La voz aflautada de José Manuel desgarra igual que si sonara atronadora. Cuesta entenderle. Mueve poco el bigote pero no importa porque él habla con la mirada. Con el recuerdo. En la escotilla 8 del Estadio Nacional de Santiago, el escenario que estos días da la vuelta al mundo como sede de la Copa América, revive con AS lo que allí ocurrió tras el golpe de Estado de Pinochet y el inicio de la dictadura militar, que transcurrió en Chile de 1973 a 1990.
José Manuel fue uno de los miles de arrestados y llevados al centro de detención y tortura más grande que hubo en el país, el estadio de fútbol de la capital. De recinto deportivo pasó a cárcel. De orgullo para muchos derivó en vergüenza. “Aún hoy no sé por qué me detuvieron. Nos aconsejaron que después del toque de queda nadie saliera a la calle y un día que se nos hizo tarde decidimos quedarnos a dormir en la empresa. Era una fábrica de vidrios. Al alba entraron los milikos y nos detuvieron a todos, sin preguntar. Fuimos trasladados al estadio”, cuenta José Manuel.

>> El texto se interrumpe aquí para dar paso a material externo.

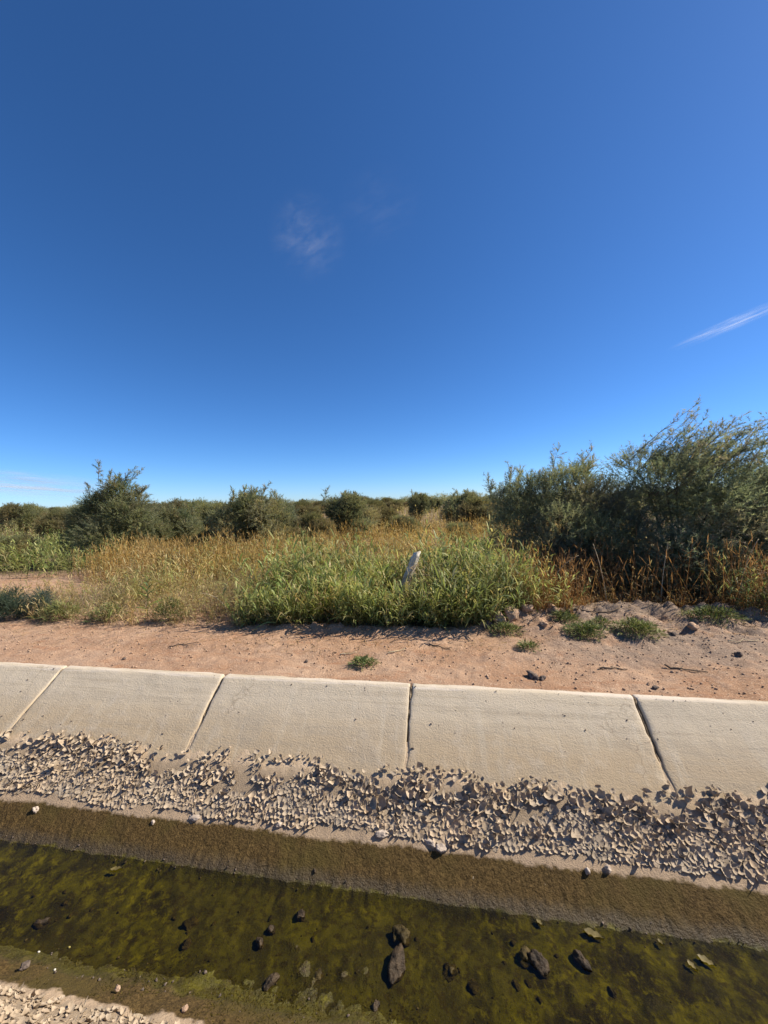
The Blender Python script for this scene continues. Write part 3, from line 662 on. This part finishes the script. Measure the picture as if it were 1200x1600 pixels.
def bare(x, y):                           # open dirt patch on the left
    return ((x+9.2)/2.3)**2+((y-6.45)/.72)**2 < 1+.3*fbm(x*2, y*2, 1., 2)
def intam(x, y): return ((x-2.2)/1.0)**2+((y-7.6)/.9)**2 < 1
rng = np.random.default_rng(11)
front = lambda x, y: (np.abs(x+.72+.5*fbm(y*1.7, x*.6, 1., 3)) < 1.55+.5*rng.random(len(x))) & ~((np.abs(x+.40) < .26) & (np.abs(y-5.42) < .30)) & ~((np.abs(x+.78) < .16) & (np.abs(y-5.25) < .3))
p = area(rng, 1400, -2.7, 1.0, 4.4, 6.3, front)
fh = .58+.20*smooth(4.5, 5.6, p[:, 1])+.16*fbm(p[:, 0]*2.2, p[:, 1]*2.2, 4., 2)
g1 = reeds(p, .75, 1.35, 10, .36, .0225, GREEN+GOLD, (4, 4, 4, 3, 2.4, .4, .3, .7, .2, .6), (.18, .17, .07), rng, hmul=fh, lean=.24, droop=(.15, .8), spread=.85, up_el=.88)
pd_ = area(rng, 420, -2.8, 1.2, 4.45, 6.2)
g3 = reeds(pd_, .55, 1.0, 5, .20, .010, GOLD+TAN, (2, 2, 3, 1, 2, 2, 2, 3, 1, 2), (.50, .38, .19), rng, lean=.22, droop=(.2, 1.1))
p = area(rng, 500, -2.7, 1.0, 4.40, 5.0, front)
g2 = reeds(p, .30, .62, 8, .24, .018, GREEN, (4, 4, 3, 4, 1.5), (.14, .13, .06), rng, lean=.4)
stuff('green_reeds', [g1, g2, g3], M['reed'], 'dense bed of leafy green reeds behind the dirt bank', 'reeds')
p = area(rng, 1500, -5.5, 1.6, 5.2, 8.5, lambda x, y: ~bare(x, y) & (fbm(x*1.1, y*1.1, 5., 2) > -.3))
p = p[~((np.abs(p[:, 0]+.45) < .45) & (p[:, 1] < 5.9))]
m1 = reeds(p, .55, .98, 8, .24, .015, GREEN+GOLD, (2, 2, 3, 1, 2, 3, 2, 3, 1, 2), (.32, .25, .10), rng, lean=.14)
stuff('mixed_reeds', [m1], M['reed'], 'yellowing reeds mixed with straw behind the green bed', 'reeds')
p = area(rng, 3400, -8, 3.6, 6.6, 12.5, lambda x, y: ~bare(x, y) & ~intam(x, y) & (rng.random(len(x)) < .5+.5*smooth(-.3, .2, fbm(x*.8, y*.8, 15., 2))))
hm = np.where(p[:, 0] < -3.2, .72, 1.0)
d1 = reeds(p, .62, 1.12, 6, .20, .012, GOLD, (4, 3, 3, 2, 2), (.38, .25, .09), rng, lean=.14, droop=(.2, 1.0), plume=2, hmul=hm, patch=.9)
p = area(rng, 3200, -14, 6.5, 12, 22)
d2 = reeds(p, .72, 1.15, 5, .24, .022, GOLD+GREEN, (4, 3, 3, 2, 3, 0, .4, .8, 0, 1), (.38, .25, .09), rng, lean=.11, droop=(.2, 1.0), stemw=.012)
p = area(rng, 3800, -42, 26, 22, 60)
d3 = reeds(p, .8, 1.4, 5, .40, .055, GOLD+GREEN+TAN, (2, 2, 2, 1, 3, 1, 1.2, 1.5, 0, 1, 2, 2, 2, 1, 2), (.32, .24, .10), rng, lean=.15, droop=(.2, 1.0), stemw=.03)
stuff('golden_grass', [d1, d2, d3], M['dry'], 'tall golden dry grass filling the field behind the reeds', 'grass')
# left side: dry straw, scrub and a green stand
p = area(rng, 1500, -8.4, -3.0, 7.0, 9.8, lambda x, y: ~bare(x, y))
l1 = reeds(p, .55, .98, 6, .22, .013, GOLD+TAN, (3, 3, 3, 2, 1, 2, 1, 2, 0, 1), (.42, .28, .11), rng, lean=.12, plume=2)
p = area(rng, 1700, -16, -8.2, 7.3, 12.5, lambda x, y: ~bare(x, y))
l2 = reeds(p, .55, 1.0, 8, .28, .020, GREEN, (3, 4, 4, 2, 3), (.20, .19, .07), rng, lean=.2)
p = area(rng, 1400, -30, -9, 11, 22)
l3 = reeds(p, .8, 1.3, 6, .30, .026, GREEN+TAN, (2, 2, 3, 1, 2, 2, 2, 2, 1, 2), (.28, .22, .10), rng, lean=.2, stemw=.012)
stuff('green_thicket', [l2, l3], M['reed'], 'green reed thicket at far left beyond the bare patch', 'reeds')
p = area(rng, 2600, -8.2, -1.3, 4.4, 7.2, lambda x, y: ~bare(x, y) & (rng.random(len(x)) < .45+.45*smooth(-4.8, -2.5, x)+.3*fbm(x*2, y*2, 8., 2)))
hh = .62+.40*smooth(-5.5, -2.2, p[:, 0])+.15*fbm(p[:, 0]*2, p[:, 1]*2, 3., 2)
l4 = reeds(p, .28, .80, 9, .17, .009, TAN+GOLD+GREEN, (4, 4, 3, 3, 3, 1, 1, 1, 1, 1, .8, 1.2, 1.6, .4, .8), (.34, .25, .13), rng, lean=.42, hmul=hh, droop=(.2, 1.1), stemw=.005)
stuff('dry_scrub', [l1, l4], M['dry'], 'tan dry straw and scrub left of the green reeds', 'scrub')
# right side: red brown stalks before the tamarisks
p = area(rng, 2300, .75, 5.8, 4.9, 6.7, lambda x, y: rng.random(len(x)) < .35+.65*smooth(-.25, .2, fbm(x*2.4, y*2.4, 6., 2)))
r1 = reeds(p, .30, .88, 5, .16, .009, RUST+TAN, (4, 3, 3, 2, 3, 1, 1, 2, .5, 1), (.26, .14, .065), rng, lean=.2, droop=(.2, 1.2), stemw=.0065, plume=1)
p = area(rng, 900, .9, 5.6, 4.9, 5.6)
r2 = reeds(p, .10, .34, 7, .10, .007, RUST, (4, 3, 2, 1, 4), (.30, .14, .05), rng, lean=.5)
stuff('russet_stalks', [r1, r2], M['dry'], 'red brown dry stalks standing in front of the right tamarisks', 'stalks')
p = area(rng, 70, .5, 1.5, 4.8, 5.6)
r3 = reeds(p, .45, .85, 8, .27, .017, GREEN, (2, 3, 4, 1, 3), (.22, .2, .08), rng, lean=.25)
p2 = area(rng, 130, 3.3, 5.2, 4.95, 5.9)
r4 = reeds(p2, .35, .8, 8, .22, .015, GREEN, (3, 3, 2, 3, 2), (.2, .18, .08), rng, lean=.3)
stuff('sparse_reeds', [r3, r4], M['reed'], 'scattered green reed shoots among the red brown stalks', 'reeds')

# single reeds and canes that stand out
def tall_reed(seed, x, y, h, label, cols=GREEN, wts=(2, 3, 4, 0, 2), lean=(.05, 0), group=None, nl=11, L=.36, W_=.028):
    r = np.random.default_rng(seed); root = empty('tall_reed', (x, y, gz(x, y)-.01))
    t = np.linspace(0, 1, 8); pts = np.stack([lean[0]*h*t**1.6, lean[1]*h*t**1.6, h*t], -1)
    V, F = tube(pts, np.linspace(.006, .003, 8), 6); obj('stem', mesh_np('stem', V, F, np.tile([.2, .2, .08], (len(V), 1)), True), M['reed'], root)
    q = np.linspace(.25, 1, nl); P = np.stack([np.interp(q, t, pts[:, k]) for k in range(3)], -1)
    az = np.arange(nl)*np.pi+r.normal(0, .5, nl)+r.uniform(0, 3); el = np.linspace(.5, 1.2, nl)
    V, F, C = strips(P, np.column_stack([np.cos(az), np.sin(az)*.7, np.tan(el)]), L*r.uniform(.75, 1.1, nl)*(1-.3*q), np.full(nl, W_), r.uniform(.3, .7, nl), 5, pal(r, nl, cols, wts, .1), r)
    m = len(V)//nl; fl = len(F)//nl
    for k in range(nl): obj('leaf', mesh_np('leaf', V[k*m:(k+1)*m], F[k*fl:(k+1)*fl]-k*m, C[k*m:(k+1)*m]), M['reed'], root)
    return tag(root, label, 'reed', group)
tall_reed(1, .58, 6.1, 1.18, 'tall yellow green reed rising left of the dark tamarisk', wts=(0, 1, 3, 0, 3))
tall_reed(2, -.12, 5.35, .98, 'green reed with big feathered leaves right of the leaning post', wts=(2, 3, 1, 1, 0), L=.42)
tall_reed(3, .10, 5.2, .90, 'low arching green reed at the right end of the green bed', wts=(2, 3, 1, 1, 0), lean=(.2, -.1), L=.42)
tall_reed(4, -.42, 6.9, 1.22, 'tall green reed just behind the leaning post', wts=(3, 3, 1, 2, 0))
tall_reed(5, -2.15, 5.0, .95, 'broad leaved reed at the left end of the green bed', wts=(3, 3, 1, 2, 0), L=.40)
tall_reed(6, -4.2, 4.75, .55, 'short dark green reed alone in the dry scrub', wts=(3, 2, 0, 3, 0), L=.3)
tall_reed(7, 4.35, 5.25, .80, 'pale reed with spread leaves before the right tamarisk', wts=(0, 1, 3, 0, 4), L=.36)
def cane(seed, x, y, h, ax, ay, label, group):
    t = np.linspace(0, 1, 14); r = np.random.default_rng(seed); b = r.uniform(.5, 1.1)
    pts = np.stack([x+ax*t**1.7, y+ay*t**1.7, gz(x, y)-.02+h*(t-.42*b*t**3.2*(abs(ax)/max(h, .1)))], -1)
    V, F = tube(pts, np.linspace(.0075, .003, 14), 6)
    return tag(obj('dead_cane', mesh_np('dead_cane', V, F, smooth=True), M['straw']), label, 'cane', group)
for i, (x, y, h, ax, ay, lb) in enumerate([
    (4.15, 5.35, .78, -.55, -.05, 'pale arching cane bending left before the right tamarisk'),
    (3.55, 5.40, .95, .22, 0, 'tallest pale cane standing bare before the right tamarisk'),
    (4.45, 5.25, .62, .50, -.05, 'pale cane bowing to the right at the right edge'),
    (2.05, 5.45, .95, -.16, 0, 'bare cane leaning left before the left dark tamarisk'),
    (2.75, 5.55, .88, .10, .02, 'upright bare cane between the two dark tamarisks'),
    (1.25, 5.40, .85, .42, -.08, 'bent pale cane curving right at the edge of the green reeds'),
    (-3.0, 4.85, .55, -.42, -.05, 'hooked pale cane in the dry scrub at left'),
    (-3.6, 5.6, .75, .40, 0, 'pale leaning cane behind the dry scrub')]):
    cane(40+i, x, y, h, ax, ay, lb, 'bare pale canes among the stalks')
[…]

En esos pasillos y graderías que hoy reciben a gente en los partidos de la selección chilena y de la U de Chile, entre esas paredes oscurecidas que permanecen inalterables como huella imborrable de lo sucedido, se produjeron durante mínimo tres meses de 1973 multiples torturas y crímenes contra la humanidad.
Datos. Cruz Roja cifró en 7.000 el número de prisioneros que pasaron por el estadio, aunque otras fuentes lo sitúan en 40.000. Los ejecutados también fluctúan: una comisión de 1990 habla de 46, mientras que los testimonios lo elevan a 250. “Nos dijeron que éramos prisioneros de guerra cuando la realidad es que no hubo ninguna guerra. Fue una tropelía. Había gente de 54 países y entre todos creamos una especie de familia. Caer presos para nosotros significó morir, pues luego volvimos a la vida al salir”, prosigue el superviviente de tal aberración. “A veces nos decían que al día siguiente seríamos libres si nos afeitábamos y cortábamos el pelo. Nos ayudábamos con vidrios, tapas de bebidas o quitándonos pelo a pelo con el cortauñas. Luego, por la mañana, todo era falso”.
Aún se pueden leer escritas en la pared frases de algunos de los presos, a escasos metros de donde hoy en día rueda el balón. “Utilizábamos piedras que moldeábamos. Cada uno tenía su sitio para dormir. Aquí lo hacía uno de los doctores de Allende que fue detenido sin más argumento que ese”, explica José Manuel mientras pisa el suelo. Encima, en hilera, se muestran las fotos de algunos de los que sobrevivieron al calvario y que así se lo han hecho saber a la Corporación que mantiene viva la memoria, sin subvención de ningún tipo.
Hace unos años se decidió crear un museo en la puerta 27 del estadio, la que coincide con la escotilla 8. Por ella se accede a la parte de la grada que permanece intacta y tal cual era. Son 40 metros cuadrados, con unas diez filas de bancos de madera, que contrastan con el resto de los asientos del estadio. Con motivo de la Copa América se logró iluminar la zona para los partidos y se inscribió un mensaje que la preside: ‘Un pueblo sin memoria es un pueblo sin futuro’.
Con José Manuel recorremos el vestuario que durante el cautiverio quedó reservado para las mujeres y, por duro que parezca, relacionamos su experiencia allí con el fútbol, el de entonces y el de ahora. “Las porterías seguían en pie mientras estuvimos presos. Hasta celebrábamos goles si el jardinero las atravesaba con su tractor cuando cortaba el césped. ¿Qué si puedo ver partidos acá? Sí. No hay otra”, termina. Y calla. El silencio se encarga de decir el resto.